Richard Armitage is excellent as Thorin Oakenshield, one of the most interesting characters of the film and his rapport with Freemans Bilbo is one of the best parts. There’s so much depth to this character and after reading the book I can’t wait to see his story develop on-screen.
Ian Mckellen slips back into the role of Gandalf the Grey with ease and has a lot more fun here being the rebellious bad ass that Gandalf is before he becomes the White.
James Nesbitt as Bofur was a pleasant surprise and Adam Browns Ori provides a lot of laughs during the film. However in terms of the rest of the Dwarf party, a lot of the characters we have not yet had the chance to know and I’ll admit I couldn’t put a name to a lot of them just yet but I have every faith that they will get their chance to shine during the other two films.
It was also great to see returning cast members Cate Blanchett, Hugo Weaving, Christopher Lee and of course Andy Serkis who all serve a purpose here as opposed to being in it for the sake of being in it.

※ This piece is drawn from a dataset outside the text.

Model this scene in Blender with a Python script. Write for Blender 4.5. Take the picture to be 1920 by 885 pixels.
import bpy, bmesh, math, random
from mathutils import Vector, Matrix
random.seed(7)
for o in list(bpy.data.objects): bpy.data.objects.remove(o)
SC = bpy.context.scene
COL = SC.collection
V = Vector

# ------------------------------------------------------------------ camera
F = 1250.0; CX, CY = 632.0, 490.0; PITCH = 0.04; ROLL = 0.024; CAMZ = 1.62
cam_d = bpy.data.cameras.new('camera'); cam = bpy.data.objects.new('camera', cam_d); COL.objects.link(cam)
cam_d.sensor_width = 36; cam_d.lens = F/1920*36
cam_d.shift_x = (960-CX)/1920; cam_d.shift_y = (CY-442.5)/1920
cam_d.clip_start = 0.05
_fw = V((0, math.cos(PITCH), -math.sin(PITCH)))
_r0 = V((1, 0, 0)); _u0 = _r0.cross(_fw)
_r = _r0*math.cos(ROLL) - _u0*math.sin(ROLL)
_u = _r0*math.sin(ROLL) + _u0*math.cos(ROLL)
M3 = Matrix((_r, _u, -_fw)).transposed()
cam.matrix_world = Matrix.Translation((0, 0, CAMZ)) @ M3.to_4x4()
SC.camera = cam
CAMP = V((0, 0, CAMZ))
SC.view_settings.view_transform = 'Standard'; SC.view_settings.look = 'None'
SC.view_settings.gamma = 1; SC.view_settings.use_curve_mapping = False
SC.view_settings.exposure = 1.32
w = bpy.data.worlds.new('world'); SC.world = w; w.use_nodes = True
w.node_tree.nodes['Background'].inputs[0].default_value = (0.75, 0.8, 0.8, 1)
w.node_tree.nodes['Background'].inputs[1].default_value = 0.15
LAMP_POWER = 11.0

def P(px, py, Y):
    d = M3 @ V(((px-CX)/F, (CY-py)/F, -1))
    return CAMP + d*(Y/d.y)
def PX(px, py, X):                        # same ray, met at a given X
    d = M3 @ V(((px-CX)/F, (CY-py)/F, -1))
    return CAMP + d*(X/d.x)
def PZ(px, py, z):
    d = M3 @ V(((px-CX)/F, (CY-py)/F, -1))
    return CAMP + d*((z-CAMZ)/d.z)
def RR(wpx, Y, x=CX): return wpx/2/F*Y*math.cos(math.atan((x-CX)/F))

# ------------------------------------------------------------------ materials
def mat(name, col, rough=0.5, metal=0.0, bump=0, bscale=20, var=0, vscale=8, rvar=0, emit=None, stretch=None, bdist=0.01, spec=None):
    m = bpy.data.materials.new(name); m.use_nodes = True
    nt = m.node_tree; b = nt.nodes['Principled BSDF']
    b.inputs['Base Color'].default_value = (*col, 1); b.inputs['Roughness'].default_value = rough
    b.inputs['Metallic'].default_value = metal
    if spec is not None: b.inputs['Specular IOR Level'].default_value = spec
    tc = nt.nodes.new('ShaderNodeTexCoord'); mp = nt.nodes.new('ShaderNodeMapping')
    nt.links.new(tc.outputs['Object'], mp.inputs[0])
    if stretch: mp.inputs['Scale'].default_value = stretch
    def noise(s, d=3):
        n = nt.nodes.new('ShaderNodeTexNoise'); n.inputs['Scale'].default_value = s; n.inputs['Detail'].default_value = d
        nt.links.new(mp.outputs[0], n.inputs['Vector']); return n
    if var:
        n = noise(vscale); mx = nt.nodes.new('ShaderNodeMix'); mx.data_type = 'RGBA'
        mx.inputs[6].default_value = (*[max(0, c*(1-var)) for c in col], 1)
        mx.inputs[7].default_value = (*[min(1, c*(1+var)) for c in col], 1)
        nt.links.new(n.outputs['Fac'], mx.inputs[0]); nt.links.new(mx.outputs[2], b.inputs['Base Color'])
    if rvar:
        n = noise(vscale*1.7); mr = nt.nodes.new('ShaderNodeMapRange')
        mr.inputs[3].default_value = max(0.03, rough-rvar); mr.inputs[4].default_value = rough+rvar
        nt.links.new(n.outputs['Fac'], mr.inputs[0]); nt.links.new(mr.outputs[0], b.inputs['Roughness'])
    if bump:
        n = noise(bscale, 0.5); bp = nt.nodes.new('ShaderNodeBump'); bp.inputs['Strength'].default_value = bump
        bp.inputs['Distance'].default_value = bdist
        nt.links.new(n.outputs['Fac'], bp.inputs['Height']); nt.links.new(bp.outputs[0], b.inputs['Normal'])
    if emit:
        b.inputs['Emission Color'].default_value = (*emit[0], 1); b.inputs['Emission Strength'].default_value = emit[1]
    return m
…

Andy Serkis’ Gollum is not surprisingly one of the best moments of the film. The second he slinked on screen you could feel the audience were giving their full attention. The scene with him and Bilbo is one of my favourites of the entire film and Peter Jackson does a great job in turning a simple game of riddles into so much more, building the tension perfectly and keeping me on the edge of my seat.
I’m not going to lie, the culmination of this scene had my shed a little tear too, with it being one of the better character moments of the film put to the softer music from The Lord of The Rings. Touching stuff.
By the time the film was close to finishing I could feel myself already wanting more and the final few moments made me want to cheer out of sheer awesomeness and personally the ending itself if far more satisfying than that of The Fellowship of The Ring.
In terms of flaws I really can’t think of any. The score is just as powerful as that from the previous trilogy and I like how they haven’t completely dismissed the music from Lord of The Rings. It has the perfect balance of action, comedy and horror and packs a massive emotional punch at some points.
I am so excited for the next two chapters and can’t wait for the day when I have them all on Blu-Ray and can watch them back to back in one truly epic marathon. 
On a quick side note, it’s also worth mentioning that before the film, I was treated to the nine minute preview of Star Trek: Into Darkness. I enjoy Star Trek, more so than Star Wars probably and thought J.J Abrams did a great job with the last one. 
Taking four years to make the sequel though has made me lose interest a little. That being said, from what I saw of the film in this preview it looks like it will make for an interesting watch. 
In the preview we catch a glimpse of Benedict Cumberbatch’s mysterious villian which is more than likely going to be Kahn, despite what everyone says, before catching up with Kirk, Bones, Spock and Uhura who it seems are in a lot of trouble with some very angry aliens and a very angry volcano.
This all looked great, especially the stuff in the Volcano which was made all the more better by the 3-d embers flying around. 
The preview ended on a bit of a cliffhanger before the recently released trailer was shown. So, yet another reason for you to go see The Hobbit in IMAX.